Hukuk normu koyma iradesi milletin seçilmiş temsilcilerine aittir yani milletvekillerine aittir. Anayasa Mahkemesi bazı kararlarıyla seçilmiş organlar üzerinde tahakküm kuran, kürsüden yasa yapan mahkeme konumuna düşmektedir. Ceza hukukunun konusu suçtur, infaz hukukunun konusu da suçludur. İyi bir infaz rejimi olmadan ceza ve ceza muhakemesi ne kadar iyi olursa olsun ceza adaleti tam olarak sağlanamaz. Bunun için de bana çok yazılıyor, çok müracaat yapılıyor yani mükerrirlik meselesi, çoğunuza da geliyordur. İnfaz Kanunu'muzun 108'inci maddesinin üçüncü fıkrasında "İkinci defa tekerrür hükümlerinin uygulanması hâlinde hükümlü koşullu salıvermeden yararlanamaz." diyor. Bu uygulama bazen büyük adaletsizliklere sebep oluyor. Bir misal vereyim, zamanım da bitmek üzere: Bir kişinin ilk cezası 600 TL, ikinci cezası da bir ay yani mükerrir. Bu kişi bir müddet sonra bir suç daha işledi, yirmi yıl ceza aldı. Bakın, önceki 600 TL ve bir ay hapis cezası sonucu olarak yirmi yıl hapis cezasının tamamını kapalı ceza infaz kurumunda geçirmek gibi vicdanları sızlatacak bir sonuçla karşı karşıyayız.

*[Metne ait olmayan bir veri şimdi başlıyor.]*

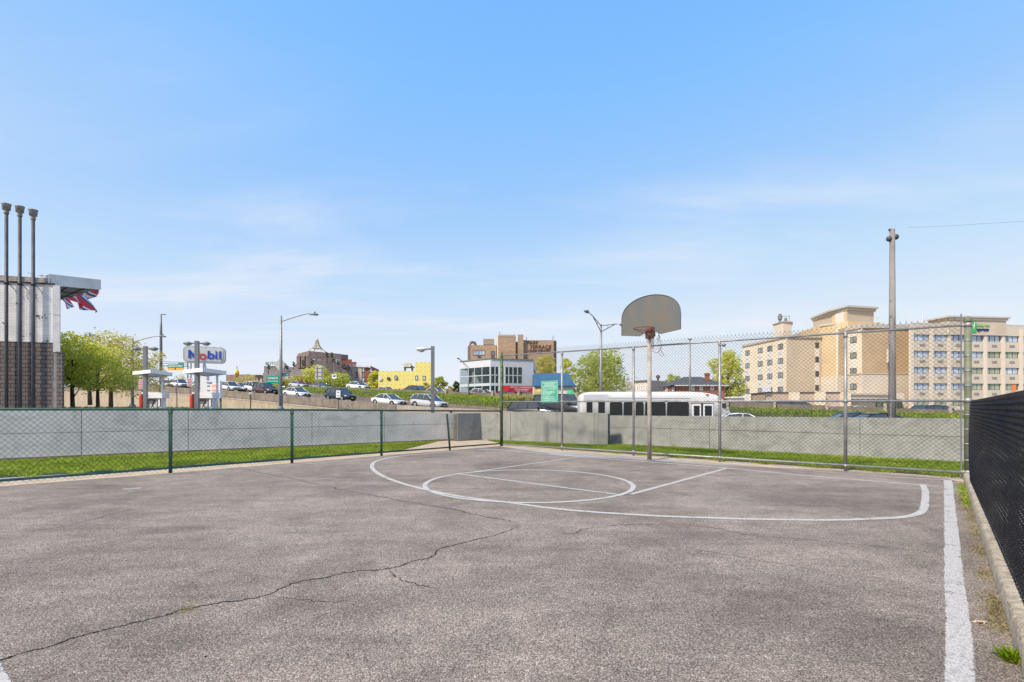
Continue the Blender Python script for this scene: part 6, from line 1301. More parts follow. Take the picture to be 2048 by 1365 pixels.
for l, r in ((571, 576), (581, 585), (590, 594)): m = MB(); m.slab(XY(l, D - 6.2), XY(r, D - 6.2), (Zp(761, D - 6), Zp(752.5, D - 6)), (Zp(761, D - 6), Zp(752.5, D - 6)), -.1, .3); m.build('window', CURT, cs)
face_text('roof_letters', 'BOTO', mat('green_letters', (.10, .20, .15), .6, var=0), cs, 532, 553.5, 724, 730.5, XY(528, D + 2.5), XY(569, D + 1), .1, ext=.15)
m = MB(); x, y = XY(634.5, 130); zb_, ztp = Zp(705, 130), Zp(676, 130)
for sx, sy in ((-1, -1), (1, -1), (1, 1), (-1, 1)):
    m.tube([(x + sx * 1.9, y + sy * 1.7, zb_), (x + sx * .95, y + sy * .9, Zp(697.5, 130)), (x + sx * .45, y + sy * .42, Zp(692, 130)), (x + sx * .10, y + sy * .1, Zp(680, 130)), (x, y, ztp)], [.09, .10, .15, .12, .05], 5)
for yy, r_ in ((697.5, .95), (692, .5)): z = Zp(yy, 130); m.box((x, y, z), (r_ * 2.2, r_ * 2.2, .2))
for yy, r_ in ((688, .42), (685, .32), (682, .2)):
    z = Zp(yy, 130); m.tube([(x - r_, y - r_, z), (x + r_, y - r_, z + .3)], .05, 4); m.tube([(x + r_, y - r_, z), (x - r_, y - r_, z + .3)], .05, 4)
m.tube([(x - 1.0, y - 1, Zp(697.5, 130)), (x - .45, y - 1, Zp(699.5, 130) + .4), (x + .45, y - 1, Zp(699.5, 130) + .4), (x + 1.0, y - 1, Zp(697.5, 130))], .07, 4)
spt = thing('lattice_spire', 'small golden lattice tower standing on the stone building roof', 'tower', (x, y, zb_)); m.build('lattice', mat('brass_lattice', (.42, .36, .22), .5, .3, var=.1), spt)
for i, (px, y0, y1) in enumerate(((537, 745, 728), (574, 743, 731), (587.5, 739, 723), (606, 738, 720), (624, 735, 717), (654, 722, 703), (664, 722, 704), (667, 730, 717), (676, 735, 720), (696, 748, 729), (569.5, 740, 725.5))):
    dd = 125 if i not in (4, 5, 6, 7, 8) else 122
    where = ['by the roof letters', 'right of the diamond sign', 'on the low terrace left of the open loggia', 'in front of the open loggia', 'at the loggia corner', 'left of the pair at the top wall', 'right of the pair at the top wall', 'below the top pair', 'on the sloping terrace', 'in front of the brick home letters', 'behind the diamond sign'][i]
    tree('potted_tree', 'tiny dark green rooftop tree ' + where, px, dd, Zp(y0, dd), Zp(y1, dd), 7.5, M['leafD'], 260, .3, 60 + i, 5, low=.25, group='little trees on the stone building terraces')
# --- brick senior home
sh = thing('brick_home', 'red brick senior home with white rooftop letters', 'building', (*XY(720, 140), 3)); rbk = brick_mat('red_brick', (.27, .095, .06), (.22, .075, .05), (.23, .15, .12), .9, .3, 0, .03); D = 138
a, b, c = XY(683, D), XY(742, D), XY(758, D + 8); m = MB(); m.prism(behind(a, b, 10), 2, Zp(735, D)); m.slab(b, c, (2, Zp(732.5, D)), (2, Zp(740, D + 8)), 0, .4); m.build('wall', rbk, sh)
m = MB(); m.prism(behind(XY(683, D + 3), XY(704, D + 3), 6), 10, Zp(717, D)); m.prism(behind(XY(701, D + 2), XY(713, D + 2), 6), 10, Zp(723, D)); m.build('roof_block', rbk, sh)
m = MB(); m.slab(a, b, (Zp(736.5, D), Zp(734.5, D)), (Zp(736.5, D), Zp(734.5, D)), -.2, .1)
for (l, r) in ((703.5, 710), (716, 723.5)): m.slab(XY(l, D - .2), XY(r, D - .2), (2, Zp(736, D)), (2, Zp(736, D)), -.15, .2)
m.build('pale_band', mat('pale_brick', (.52, .42, .33), .9, var=.1), sh)
for l, r in ((699, 703), (710.5, 715.5), (724, 728.5), (740, 744)):
    for k in range(5): window(sh, (a[0], a[1] - .1), (b[0] + 8, b[1] - .1), l, r, Zp(744 + k * 9.6, D), Zp(737.5 + k * 9.6, D), 1, M['offwhite'], PANE if k % 2 else CURT, .12)
face_text('roof_letters', 'Castle Senior Living', mat('white_letters', (.78, .78, .78), .5, var=0), sh, 686, 741.5, 727.5, 736, (a[0], a[1] - .3), (b[0], b[1] - .3), .3, ext=.2, bold=.012)
# --- low brown building far left, brick house, row of pale houses, white shed
lb = thing('brown_block', 'long low brown building behind the shrubs left of the stone building', 'building', (*XY(490, 150), 3)); D = 150; m = MB(); m.slab(XY(452, D), XY(510, D), (2, Zp(750, D)), (2, Zp(749, D)), 0, 10); m.slab(XY(510, D - 1), XY(530, D - 1), (2, Zp(752, D)), (2, Zp(752, D)), 0, 10); m.build('wall', mat('far_brown', (.28, .19, .15), .9, var=.12, scale=.3), lb); m = MB(); m.slab(XY(500, D - 2), XY(526, D - 2), (Zp(751, D), Zp(749.3, D)), (Zp(751, D), Zp(749.3, D)), 0, 1); m.build('pale_eave', M['offwhite'], lb)
for l in (513, 521): window(lb, XY(500, D - 1.2), XY(530, D - 1.2), l, l + 3, Zp(766, D), Zp(758, D), 1, M['offwhite'], PANE, .15)
bh = thing('brick_house', 'red brick house with a dark hip roof and a chimney', 'house', (*XY(1395, 85), 1)); D = 84; hb_ = brick_mat('house_brick', (.32, .10, .06), (.25, .08, .05), (.3, .2, .16), .5, .16, 0, .02); a, b = XY(1353, D), XY(1449, D); w0 = behind(a, b, 9); blk(bh, 'wall', w0, 0, Zp(771, D), hb_)
ze, zr_ = Zp(770.5, D), Zp(753.8, D + 4); o = .5; m = MB(); ra, rb2 = XY(1368, D + 4.5), XY(1402, D + 4.5)
m.add([(a[0] - o, a[1] - o, ze), (b[0] + o, b[1] - o, ze), (b[0] + o, b[1] + 9 + o, ze), (a[0] - o, a[1] + 9 + o, ze), (*ra, zr_), (*rb2, zr_)], [(0, 1, 5, 4), (1, 2, 5), (2, 3, 4, 5), (3, 0, 4), (0, 3, 2, 1)]); m.build('roof', mat('slate_roof', (.085, .09, .10), .85, var=.15, scale=1.5), bh)
m = MB(); m.slab((a[0] - o, a[1] - o), (b[0] + o, b[1] - o), (ze - .18, ze - .01), (ze - .18, ze - .01), -.03, .1); m.build('gutter', M['offwhite'], bh)
a2_, b2_ = XY(1325, D + 4), XY(1356, D + 1); m = MB(); m.slab(a2_, b2_, (0, Zp(772, D)), (0, Zp(771.5, D)), 0, 4); m.build('side_wall', hb_, bh); m = MB(); q5 = XY(1362, D + 5); m.add([(a2_[0] - .3, a2_[1] - .5, Zp(772.5, D)), (b2_[0], b2_[1] - .6, Zp(770.5, D)), (q5[0], q5[1] - 2, Zp(756, D)), (XY(1340, D + 7)[0], D + 7, Zp(763.5, D + 4))], [(0, 1, 2, 3)]); m.build('side_roof', mat('slate_roof_side', (.10, .105, .115), .85, var=.15), bh)
m = MB(); x, y = XY(1414.5, D + 2); m.box((x, y, Zp(760, D)), (.62, .7, 2.6)); m.box((x, y, Zp(748, D)), (.78, .86, .25)); m.build('chimney', hb_, bh)
for l in (1382, 1399, 1421): window(bh, (a[0], a[1] - .02), (b[0], b[1] - .02), l, l + 6.5, Zp(781, D), Zp(772.5, D), 1, M['white'], REFLG if l < 1410 else WPANE, .1)
for l in (1331, 1345): window(bh, (a2_[0], a2_[1] - .05), (b2_[0], b2_[1] - .05), l, l + 4, Zp(782, D), Zp(773.5, D), 1, M['white'], WPANE, .1)
rh = thing('row_houses', 'pale row house with a flat roof left of the brick house', 'house', (*XY(1300, 98), 1)); a, b, c = XY(1268, 97), XY(1303, 94), XY(1333, 97); m = MB(); m.slab(a, b, (0, Zp(763.5, 97)), (0, Zp(761, 94)), 0, 10); m.build('front_wall', mat('cream_house', (.62, .52, .42), .9, var=.15, scale=1.5), rh); m = MB(); m.slab(b, c, (0, Zp(761, 94)), (0, Zp(765, 97)), 0.01, 8); m.build('side_wall', mat('greyish_house', (.40, .34, .31), .9, var=.08), rh); m = MB(); m.slab(a, b, (Zp(764, 97), Zp(762, 97)), (Zp(762, 94), Zp(760, 94)), -.3, 0); m.build('gutter', M['lampgrey'], rh)
for l in (1273, 1281, 1288, 1295): window(rh, (a[0], a[1] - .05), (b[0], b[1] - .05), l, l + 4, Zp(781, 95), Zp(770, 95), 1, M['white'], WPANE, .15)
m = MB(); x, y = XY(1316, 96); m.lathe((x, y, Zp(763, 96)), [(.2, 0), (.2, .6), (.45, .7), (.4, 1.1), (.0001, 1.3)], 8); m.build('roof_vent', M['darkpipe'], rh)
ws = thing('white_shed', 'small white structure at the left foot of the hotel', 'shed', (*XY(1473, 82), 1)); m = MB(); m.slab(XY(1462, 82), XY(1489, 82), (0, Zp(796, 82)), (0, Zp(795, 82)), 0, 4); m.build('wall', M['offwhite'], ws); m = MB(); m.slab(XY(1461, 81.8), XY(1490, 81.8), (Zp(796.5, 82), Zp(794, 82)), (Zp(795.5, 82), Zp(793.5, 82)), -.2, 4.3); m.build('roof', M['white'], ws)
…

Bunun için de çözüm kolay, İnfaz Kanunu'nun 108/3'ü tamamen çıkarıp atalım yani uygulamayı da 3/4'e çevirebiliriz.

On dakika içerisinde Türkiye'nin hukuk meselelerini elbette çözemeyiz ancak cezaevlerinde yaşlı ve hasta tutukluların raporlarına da bakılarak, örgütlerin oyunlarına da gelmeden, bu kişilerin cezalarının en azından iyileşene kadar tehir edilmesi, infazın ertelemesi yapılmalıdır, bu bir.

İki: Eğer bazı kanunlarda eksikler var diyorsak, çok sık bugünlerde tutuklama itirazları duyuyoruz, bunun için de Ceza Kanunu başta olmak üzere, Siyasi Partiler Kanunu, Seçim Kanunu, İnfaz Kanunu ve yamalı bohçaya dönmüş Anayasa'yı gelin hep birlikte değiştirelim diyor, bütçenin hayırlı olmasını diler, hepinizi tekrar saygıyla selamlarım.